Clumsy: While our future fight against murderous machines will not be an easy one, let’s hope it’s not this awkward. Gameloft’s approach with third-person games like this on the iPod/iPhone is to imitate dual-analog controls via a virtual thumbstick on the left and a drag-your-right-thumb-to-aim mechanic on the right. The firing button is in the screen’s lower right corner. The scheme works fine in straight-on firefights, and the snap-cover system works fine also when approached in a straight line, but at angles or in the heat of battle there is much stumbling, much getting caught on scenery and a very slow turning radius. Humanity can’t win this way.

That Other Marcus: One assumes the game’s designers have played Gears of War.
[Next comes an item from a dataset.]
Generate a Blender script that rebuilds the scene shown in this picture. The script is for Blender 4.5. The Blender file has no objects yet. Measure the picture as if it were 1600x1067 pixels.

Hence the cover system. Hence the curb-stomps. Hence the button-mash melee moments. Hence the vehicle missions. Where’s Dom’s wife? The problem here is that Gears controlled well. This barely gets by.

What you’ve got in Terminator Salvation is what one’s lowest expectation of movie games should get you: something basic but enriched by the style of the movie. There’s little the designers can probably do with the thin source material — after all, what is the essence of Terminator fiction that can be ported to a video game in any more complex way than skinning the enemies to look like killer robots? Little opportunity was squandered, because it’s hard to see what opportunity there was.

Movie critics have already declared that the Terminator Salvation movie is like a video game. Doubtless they didn’t have a game like Ico, Tetris or Portal in mind when they made that comparison, but might they have been comparing it to a game like iPhone Terminator Salvation? They might as well have been.

Terminator Salvation was developed by Gameloft for the iPhone and iPod Touch. Retails for $US4.99 USD. Played through easy mode in 86 minutes, found 71 item drops to unlock concept art, started Extreme difficulty which swaps the lead character for a Terminator.